Tales of a City Girl

The pros and cons of running training

Sorry for the long delay on posts. Since my ankle sprain I have also been getting over a bug and consequently all my time and effort has had to go on feeling sorry for myself, sleeping in until 2pm and listlessly scrolling through the Daily Mail sidebar of shame. It’s been full on.

But today I decided enough was enough and I was going to attempt to go for a run, even if I had to call an Uber to pick me up half way round. And I was shockingly slow. Kind of 12 year old asthmatic on their first school cross country race slow. At one point I considered whether my walking pace would actually be quicker. But it gave me a lot of time to think about my next blog post – so here we go – the highs and lows of running.

Pros –

1. It’s free

You don’t need a gym to run and you don’t need to work to anyone’s exercise class schedules. If you want to, you can go whenever you’d like and not pay a penny to anyone for the privilege.

2.You see the area around you in a different way

If I didn’t run, there would probably be great swathes of riverside paths and woods and greenery and groves that I would never bother exploring properly because buses don’t pass through it. I know how South West London fits together a lot more since taking running seriously and I haven’t needed an Oyster card to do it.

3.It gives you time to think and be by yourself

I’ve never been the kind of person that loves team sports, apart from maybe badminton (does that count?) I work in a team and talk to people all the time in my day-to-day life and I am pretty sociable – but I also love there being an area of my life I don’t have to talk to anyone for however long I want. I can listen to Justin Bieber as loud as I like through my headphones, scamper along and don’t even have to smile if I don’t want to.

4.It burns lots of calories

Although strangely, still not enough for me to lose any weight.
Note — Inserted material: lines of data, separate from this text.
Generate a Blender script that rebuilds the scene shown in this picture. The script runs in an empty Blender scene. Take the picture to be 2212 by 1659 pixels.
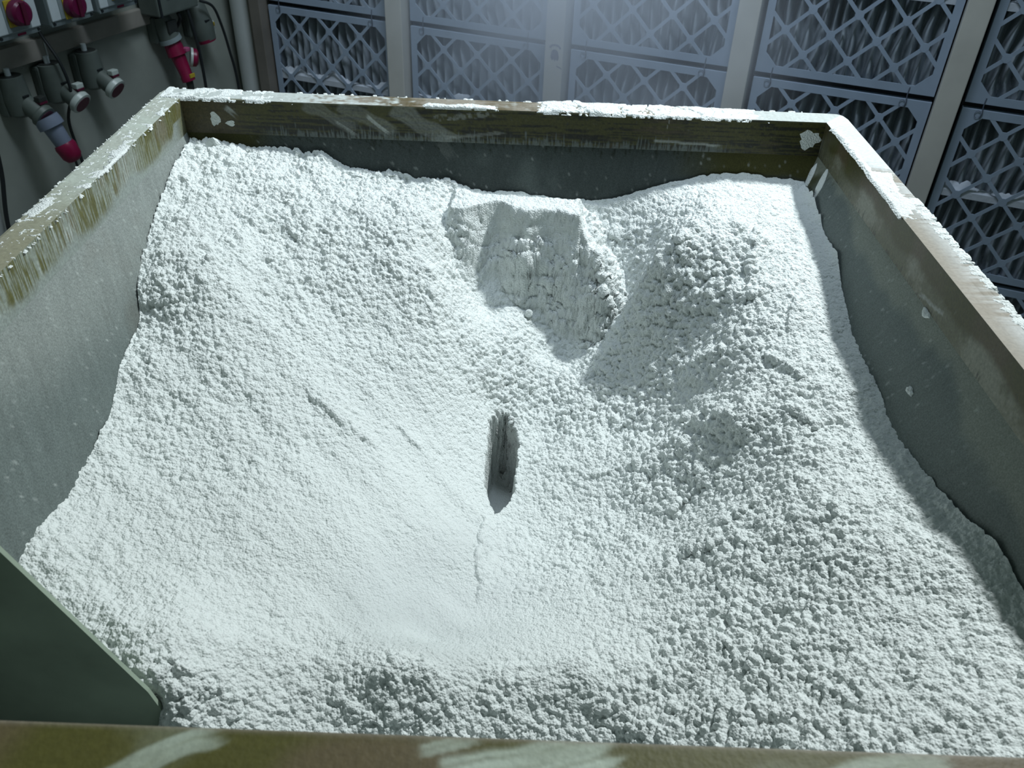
import bpy, bmesh, math, random
import numpy as np
from mathutils import Vector, Matrix

# ---------------------------------------------------------------- camera
scene = bpy.context.scene
COL = scene.collection
CAM_R = [[0.999293, 0.020558, 0.03148], [0.037518, -0.599815, -0.799259], [0.002452, 0.799875, -0.600162]]
cam_d = bpy.data.cameras.new('camera'); cam = bpy.data.objects.new('camera', cam_d); COL.objects.link(cam)
cam_d.sensor_fit = 'HORIZONTAL'; cam_d.sensor_width = 36.0; cam_d.lens = 1808.94 * 36.0 / 2212.0
cam_d.clip_start = 0.02; cam_d.clip_end = 50
r_, d_, f_ = CAM_R
cam.matrix_world = Matrix(((r_[0], -d_[0], -f_[0], 0.03339), (r_[1], -d_[1], -f_[1], -1.73016), (r_[2], -d_[2], -f_[2], 0.56919), (0, 0, 0, 1)))
cam_d.dof.use_dof = True; cam_d.dof.focus_distance = 1.35; cam_d.dof.aperture_fstop = 10.0
scene.camera = cam

# ---------------------------------------------------------------- light and exposure
world = bpy.data.worlds.new('world'); scene.world = world; world.use_nodes = True
bg = world.node_tree.nodes['Background']; bg.inputs[0].default_value = (0.68, 0.95, 0.90, 1); bg.inputs[1].default_value = 0.095
def lamp(name, kind, loc, target, energy, color, **kw):
    d = bpy.data.lights.new(name, kind); o = bpy.data.objects.new(name, d); COL.objects.link(o)
    o.location = loc; d.energy = energy; d.color = color
    o.rotation_euler = (Vector(target) - Vector(loc)).to_track_quat('-Z', 'Y').to_euler()
    for k, v in kw.items(): setattr(d, k, v)
    return o
# work lamp above the far right corner of the hopper
lamp('work_lamp', 'SPOT', (1.71, 0.66, 2.60), (-0.02, -0.76, -0.2), 515, (0.93, 0.985, 1.0), spot_size=math.radians(44), spot_blend=0.55, shadow_soft_size=0.09)
# unseen bluish area lamps, added to brighten the filter wall and left wall
lamp('wall_fill_lamp', 'AREA', (0.25, 0.05, 2.3), (0.35, 1.25, -0.3), 14, (0.72, 0.84, 1.0), shape='RECTANGLE', size=1.3, size_y=0.4, spread=math.radians(100))
lamp('wall_fill_lamp', 'AREA', (-0.35, 0.55, 2.2), (-1.35, 0.7, -0.3), 3.2, (0.85, 0.95, 1.0), shape='RECTANGLE', size=1.2, size_y=0.4, spread=math.radians(90))
scene.view_settings.view_transform = 'Standard'; scene.view_settings.look = 'None'
scene.view_settings.exposure = 0.0; scene.view_settings.gamma = 1.0; scene.view_settings.use_curve_mapping = False
scene.cycles.use_denoising = True; scene.cycles.use_adaptive_sampling = True; scene.cycles.adaptive_threshold = 0.03
scene.cycles.max_bounces = 8; scene.cycles.diffuse_bounces = 2; scene.cycles.volume_bounces = 1
scene.cycles.volume_step_rate = 4.0; scene.cycles.volume_max_steps = 20

# ---------------------------------------------------------------- helpers
rnd = random.Random(7)
def tag(o, label=None, cat=None, group=None, kind=None):
    if label: o['label'] = label
    if cat: o['category'] = cat
    if group: o['group'] = group
    if kind: o['kind'] = kind
    return o
def empty(name, mat=None, loc=None):
    o = bpy.data.objects.new(name, None); COL.objects.link(o); o.empty_display_size = 0.05
    if mat is not None: o.matrix_world = mat
    if loc is not None: o.location = loc
    return o
def link(name, me, mat=None, parent=None, world_m=None):
    o = bpy.data.objects.new(name, me); COL.objects.link(o)
    if mat and not me.materials: me.materials.append(mat)
    if parent: o.parent = parent
    if world_m is not None: o.matrix_world = world_m
    return o
def np_mesh(name, V, F, smooth=True, colors=None):
    me = bpy.data.meshes.new(name); V = np.asarray(V, np.float32); F = np.asarray(F, np.int32); n = F.shape[1]
    me.vertices.add(len(V)); me.vertices.foreach_set('co', V.ravel())
    me.loops.add(F.size); me.loops.foreach_set('vertex_index', F.ravel())
    me.polygons.add(len(F)); me.polygons.foreach_set('loop_start', np.arange(0, F.size, n, dtype=np.int32))
    try: me.polygons.foreach_set('loop_total', np.full(len(F), n, np.int32))
    except Exception: pass
    me.update(calc_edges=True); me.validate()
    me.polygons.foreach_set('use_smooth', np.full(len(F), smooth))
    if colors is not None:
        a = me.color_attributes.new('tint', 'FLOAT_COLOR', 'POINT')
        c = np.ones((len(V), 4), np.float32); c[:, :3] = colors; a.data.foreach_set('color', c.ravel())
    return me
def grid_faces(nu, nv):
    i = np.arange(nu - 1)[:, None] * nv + np.arange(nv - 1)[None, :]
    return np.stack([i, i + nv, i + nv + 1, i + 1], -1).reshape(-1, 4)
class BM:
    def __init__(s): s.b = bmesh.new()
    def box(s, x0, x1, y0, y1, z0, z1, bev=0.0, seg=2):
        r = bmesh.ops.create_cube(s.b, size=1.0)['verts']
        for v in r: v.co = Vector((x0 + (v.co.x + .5) * (x1 - x0), y0 + (v.co.y + .5) * (y1 - y0), z0 + (v.co.z + .5) * (z1 - z0)))
        if bev:
            es = list({e for v in r for e in v.link_edges}); bmesh.ops.bevel(s.b, geom=es, offset=bev, segments=seg, affect='EDGES', profile=0.6)
        return s
    def lathe(s, prof, a, b, n=20, cap=True):
        a = Vector(a); d = (Vector(b) - a); L = d.length; d.normalize(); u = d.orthogonal().normalized(); w = d.cross(u)
        rings = []
        for t, r in prof:
            c = a + d * (t * L); rings.append([s.b.verts.new(c + (u * math.cos(2 * math.pi * i / n) + w * math.sin(2 * math.pi * i / n)) * max(r, 1e-4)) for i in range(n)])
        for p, q in zip(rings, rings[1:]):
            for i in range(n): s.b.faces.new((p[i], p[(i + 1) % n], q[(i + 1) % n], q[i]))
        if cap: s.b.faces.new(rings[0][::-1]); s.b.faces.new(rings[-1])
        return s
    def tube(s, pts, r, n=8):
        pts = [Vector(p) for p in pts]; sm = []
        for i in range(len(pts) - 1):
            p0 = pts[max(i - 1, 0)]; p1 = pts[i]; p2 = pts[i + 1]; p3 = pts[min(i + 2, len(pts) - 1)]
            for k in range(8):
                t = k / 8; sm.append(0.5 * ((2 * p1) + (p2 - p0) * t + (2 * p0 - 5 * p1 + 4 * p2 - p3) * t * t + (3 * p1 - p0 - 3 * p2 + p3) * t ** 3))
        sm.append(pts[-1]); rings = []; up = None
        for i, c in enumerate(sm):
            d = (sm[min(i + 1, len(sm) - 1)] - sm[max(i - 1, 0)]).normalized()
            up = d.orthogonal().normalized() if up is None else (up - d * up.dot(d)).normalized(); w = d.cross(up)
            rings.append([s.b.verts.new(c + (up * math.cos(2 * math.pi * j / n) + w * math.sin(2 * math.pi * j / n)) * r) for j in range(n)])
        for p, q in zip(rings, rings[1:]):
            for i in range(n): s.b.faces.new((p[i], p[(i + 1) % n], q[(i + 1) % n], q[i]))
        s.b.faces.new(rings[0][::-1]); s.b.faces.new(rings[-1]); return s
    def prism(s, pts, y0, y1):           # polygon in x,z extruded along y
        a = [s.b.verts.new((x, y0, z)) for x, z in pts]; c = [s.b.verts.new((x, y1, z)) for x, z in pts]; n = len(pts)
        for i in range(n): s.b.faces.new((a[i], a[(i + 1) % n], c[(i + 1) % n], c[i]))
        s.b.faces.new(a[::-1]); s.b.faces.new(c); return s
    def mesh(s, name, smooth=False):
        bmesh.ops.recalc_face_normals(s.b, faces=s.b.faces)
        me = bpy.data.meshes.new(name); s.b.to_mesh(me); s.b.free()
        if smooth:
            me.polygons.foreach_set('use_smooth', np.full(len(me.polygons), True))
            try: me.set_sharp_from_angle(angle=math.radians(38))
            except Exception: pass
        return me
    def obj(s, name, mat, parent=None, smooth=False): return link(name, s.mesh(name, smooth), mat, parent)

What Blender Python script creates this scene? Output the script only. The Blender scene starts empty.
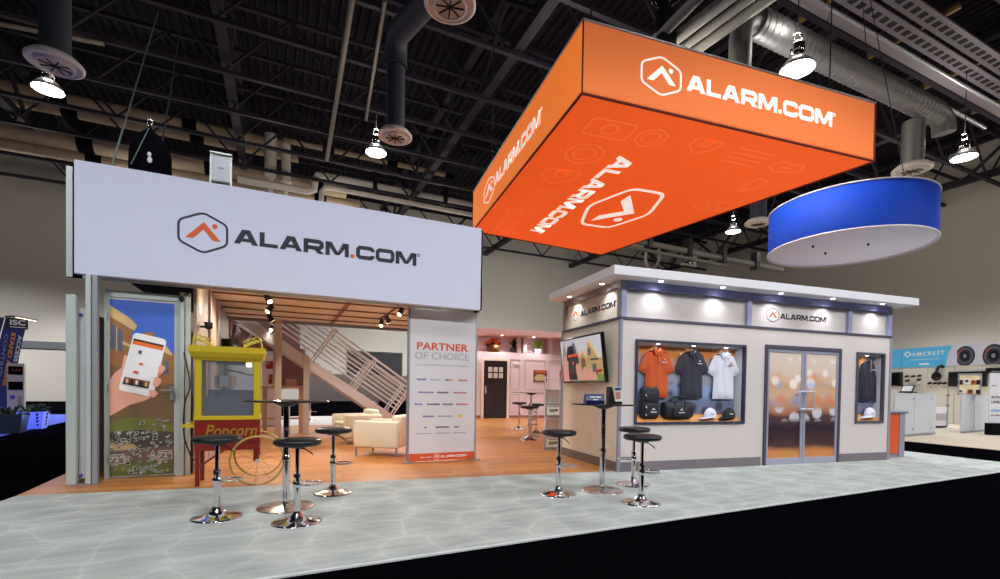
import bpy, math, random
from mathutils import Vector, Matrix
random.seed(4)
PI = math.pi
SC = bpy.context.scene
COL = SC.collection

# ------------------------------------------------------------------ camera and survey helpers
FOC, HOR, ROLL, PITCH, EYE = 473.741, 397.185, -0.016, 0.018, 1.22
TS = 0.319                      # heading of the shop frame (u along its front, v away)
TD = 0.437                      # heading of the deck and the hall (a, b)
OS = (1.782, 7.078)
OD = (-5.246, 5.833)

def ray(px, py):
    a = (px-500)/FOC; b = (HOR-py)/FOC
    c, s = math.cos(ROLL), math.sin(ROLL)
    x = c*a+s*b; z2 = c*b-s*a
    cp, sp = math.cos(PITCH), math.sin(PITCH)
    return x, cp+sp*z2, -sp+cp*z2
def onz(px, py, z=0.0):          # survey a point seen at height z
    r = ray(px, py); t = (z-EYE)/r[2]
    return Vector((r[0]*t, r[1]*t, z))
def aty(px, py, Y):              # survey a point seen at depth Y
    r = ray(px, py); t = Y/r[1]
    return Vector((r[0]*t, Y, EYE+r[2]*t))
def rot2(x, y, t): return (math.cos(t)*x-math.sin(t)*y, math.sin(t)*x+math.cos(t)*y)
def S(u, v, z=0.0):
    p = rot2(u, v, TS); return Vector((OS[0]+p[0], OS[1]+p[1], z))
def D(a, b, z=0.0):
    p = rot2(a, b, TD); return Vector((OD[0]+p[0], OD[1]+p[1], z))
def toD(p):
    q = rot2(p[0]-OD[0], p[1]-OD[1], -TD); return q
def toS(p):
    q = rot2(p[0]-OS[0], p[1]-OS[1], -TS); return q
def onb(px, py, b):              # survey a point on the hall plane b
    r = ray(px, py); c, s = math.cos(TD), math.sin(TD)
    t = (b-s*OD[0]+c*OD[1])/(-s*r[0]+c*r[1])
    q = toD((r[0]*t, r[1]*t)); return q[0], EYE+r[2]*t

# ------------------------------------------------------------------ materials
def lin(c):
    c = c/255.0
    return c/12.92 if c <= 0.04045 else ((c+0.055)/1.055)**2.4
def rgb(r, g, b): return (lin(r), lin(g), lin(b), 1.0)
MATS = {}
def mat(name, col, rough=0.5, metal=0.0, emit=0.0, ecol=None, spec=0.5, noise=0.0, nscale=6.0, stretch=(1,1,1), alpha=1.0, trans=0.0, bump=0.0):
    if name in MATS: return MATS[name]
    m = bpy.data.materials.new(name); m.use_nodes = True
    nt = m.node_tree; b = nt.nodes['Principled BSDF']
    c = rgb(*col)
    b.inputs['Base Color'].default_value = c
    b.inputs['Roughness'].default_value = rough
    b.inputs['Metallic'].default_value = metal
    b.inputs['Specular IOR Level'].default_value = spec
    if emit:
        b.inputs['Emission Color'].default_value = rgb(*(ecol or col))
        b.inputs['Emission Strength'].default_value = emit
    if trans: b.inputs['Transmission Weight'].default_value = trans
    if alpha < 1: b.inputs['Alpha'].default_value = alpha
    if noise or bump:
        tc = nt.nodes.new('ShaderNodeTexCoord'); mp = nt.nodes.new('ShaderNodeMapping')
        mp.inputs['Scale'].default_value = stretch
        n = nt.nodes.new('ShaderNodeTexNoise'); n.inputs['Scale'].default_value = nscale
        n.inputs['Detail'].default_value = 4
        nt.links.new(tc.outputs['Object'], mp.inputs['Vector']); nt.links.new(mp.outputs['Vector'], n.inputs['Vector'])
        if noise:
            r = nt.nodes.new('ShaderNodeValToRGB')
            r.color_ramp.elements[0].position = 0.3; r.color_ramp.elements[1].position = 0.7
            r.color_ramp.elements[0].color = [x*(1-noise) for x in c[:3]]+[1]
            r.color_ramp.elements[1].color = [min(1, x*(1+noise)) for x in c[:3]]+[1]
            nt.links.new(n.outputs['Fac'], r.inputs['Fac']); nt.links.new(r.outputs['Color'], b.inputs['Base Color'])
        if bump:
            bp = nt.nodes.new('ShaderNodeBump'); bp.inputs['Strength'].default_value = bump; bp.inputs['Distance'].default_value = 0.01
            nt.links.new(n.outputs['Fac'], bp.inputs['Height']); nt.links.new(bp.outputs['Normal'], b.inputs['Normal'])
    MATS[name] = m
    return m
def nodes(m): return m.node_tree.nodes, m.node_tree.links, m.node_tree.nodes['Principled BSDF']

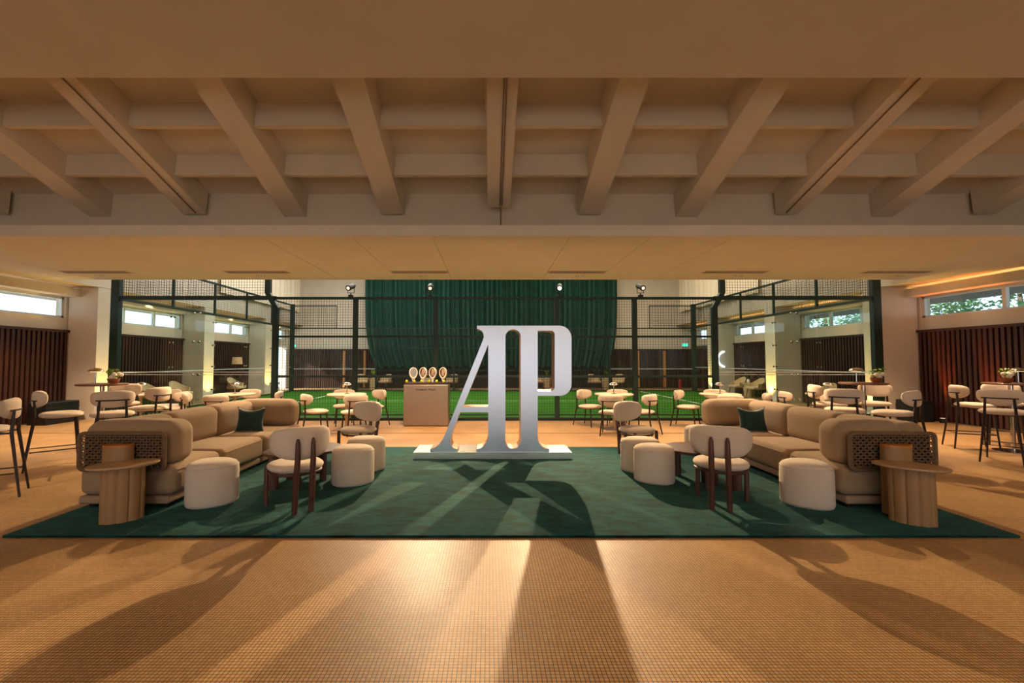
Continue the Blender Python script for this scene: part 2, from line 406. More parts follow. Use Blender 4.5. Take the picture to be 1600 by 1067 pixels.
# near ceiling soffit, waffle ceiling, lower ceiling
struct(MB().box(-10.9, 10.9, -8, 4.31, 4.28, 5.4).build('ceiling_front', CEIL))
SL = .336
def zs(y, off=0): return 4.07+off+SL*(6.85-y)
slab = MB()
slab.add([(-10.9, 4.31, zs(4.31)), (10.9, 4.31, zs(4.31)), (10.9, 6.85, zs(6.85)), (-10.9, 6.85, zs(6.85)),
          (-10.9, 4.31, zs(4.31)+.3), (10.9, 4.31, zs(4.31)+.3), (10.9, 6.85, zs(6.85)+.3), (-10.9, 6.85, zs(6.85)+.3)],
         [(0,3,2,1),(4,5,6,7),(0,1,5,4),(1,2,6,5),(2,3,7,6),(3,0,4,7)])
ceiling = struct(slab.build('ceiling', CEIL))
struct(MB().box(-10.9, 10.9, 6.85, 7.1, 3.29, 5.6).build('wall_upper', CEIL))
for i in range(-6, 8):
    xc = .02+i*1.535 if i else .14
    if abs(xc) > 9.9: continue
    b = MB(); d0 = -.37; w0 = .17
    yv = 6.62 if i == 0 else (6.78 if i % 2 else 6.849)
    za, zb = zs(4.32, d0), zs(yv, d0)
    top = .02
    b.add([(xc-w0, 4.32, za), (xc+w0, 4.32, za), (xc+w0, yv, zb), (xc-w0, yv, zb),
           (xc-w0-.03, 4.32, zs(4.32, top)), (xc+w0+.03, 4.32, zs(4.32, top)), (xc+w0+.03, yv, zs(yv, top)), (xc-w0-.03, yv, zs(yv, top))],
          [(0,3,2,1),(4,5,6,7),(0,1,5,4),(1,2,6,5),(2,3,7,6),(3,0,4,7)])
    b.build('beam', CEIL, ceiling)
    if i in (-3, 0, 3):
        c = MB(); xo = .03 if i == 0 else -.04*(1 if i > 0 else -1)
        for dx in ((-.015, .015) if i == 0 else (0,)):
            c.tube([(xc+xo+dx, 4.4, zs(4.4, d0)-.012), (xc+xo+dx, yv-.05, zs(yv-.05, d0)-.012)], .009, 6)
        if i == 0: c.tube([(xc+xo, yv-.04, zb-.02), (xc+xo, yv-.02, 3.3)], .012, 6)
        c.build('conduit', mat('conduit_grey', rgb(120, 100, 84), .5), ceiling)
for yr in (4.55, 5.27, 6.07):
    r_ = MB()
    z0 = zs(yr)-.29; r_.box(-10.8, 10.8, yr, yr+.08, z0, zs(yr)+.02)
    r_.build('cross_rib', CEIL, ceiling)
# lower ceiling with board seams
lower = struct(MB().box(-10.9, 10.9, 6.5, 10.0, 3.305, 3.43).box(-10.9, 10.9, 6.42, 6.5, 3.28, 3.44).build('ceiling_lower', CEIL2))
seams = sorted([at(px, y, 3.29).x for px, y in ((621, 434), (705, 434), (849, 434), (934, 434), (436, 434), (526, 434), (1022, 434), (1112, 434))]+[-7.6, -8.9, 8.2, 9.5])
ed = [-10.85]+seams+[10.85]
for a, b in zip(ed[:-1], ed[1:]):
    MB().box(a+.004, b-.004, 6.5, 9.99, 3.286, 3.304).build('ceiling_board', CEIL2, lower)
slots = [(98, 202), (353, 450), (611, 701), (856, 947), (1099, 1197), (1350, 1451)]
names = ['far left', 'second from the left', 'left of the big letters', 'right of the big letters', 'second from the right', 'far right']
for (a, b), nm in zip(slots, names):
    pa, pb = at(a, 425, 3.286), at(b, 425, 3.286); y = pa.y
    t = thing('air_vent', 'slim linear air vent in the low ceiling, %s' % nm, 'vent', (0, 0, 0), group='linear air vents')
    MB().box(pa.x, pb.x, y-.11, y+.11, 3.278, 3.286).build('frame', mat('vent_frame', rgb(190, 170, 145), .5), t)
    MB().box(pa.x+.04, pb.x-.04, y-.07, y+.07, 3.274, 3.278).build('slot', mat('vent_slot', rgb(90, 76, 62), .6), t)
    for k in range(2): MB().box(pa.x+.04, pb.x-.04, y-.03+.05*k, y-.02+.05*k, 3.268, 3.274).build('louvre', mat('vent_frame', (0, 0, 0)), t)
    c = at((a+b)/2+5, 431, 3.286)
    d = thing('twin_downlight', 'pair of tiny round ceiling spots beside the vent, %s' % nm, 'downlight', (c.x, c.y, 3.286), group='twin ceiling spots')
    for k in (-1, 1):
        rg = MB(); rg.lathe([(.035, 0), (.035, -.008), (.028, -.01), (.02, -.004)], k*.06, 0, 14); rg.smooth = True
        rg.build('ring', CHROME, d); MB().lathe([(.02, -.002), (.02, -.006)], k*.06, 0, 12).build('lens', LAMPDIM, d)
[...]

It’s a conundrum.

5. Lycra is weirdly flattering

Seriously, it’s like a miracle fabric. No-one looks bad in Lycra trousers, honestly.


1.It takes you no time to lose your fitness

After 3 weeks off from running I feel like I might as well be starting from scratch. On my run, my limbs were heavy, my back was sweaty and I was crawling through the kilometres. If you can’t commit to it, don’t do it.

2.You will end up spending money somehow anyway

Hydration belt anyone? Energy gels? How about a nice foam roller? If these words mean nothing to you, be grateful. I spent about £15 on a tightly packed tube of foam to roll over my muscles (which by the way, hurts like hell to do). The hydration belt makes me sound like I’m shaking some giant water-based maracas as I run. And if you want to take it all seriously, you will have to cross-train (swim, cycle) too which involves more of an outlay.

3.The smallest injury can set you back

Did I tell you I sprained my ankle? I don’t think I’ve mentioned it to anyone. I jest. I’ve mentioned it A LOT. But it has been very frustrating to be hampered by this hunk of muscle at the end of my leg, which still three weeks on, randomly swells for shits and giggles, and stops me sleeping comfortably on my front or wearing any nice shoes. All this because of one misjudged step.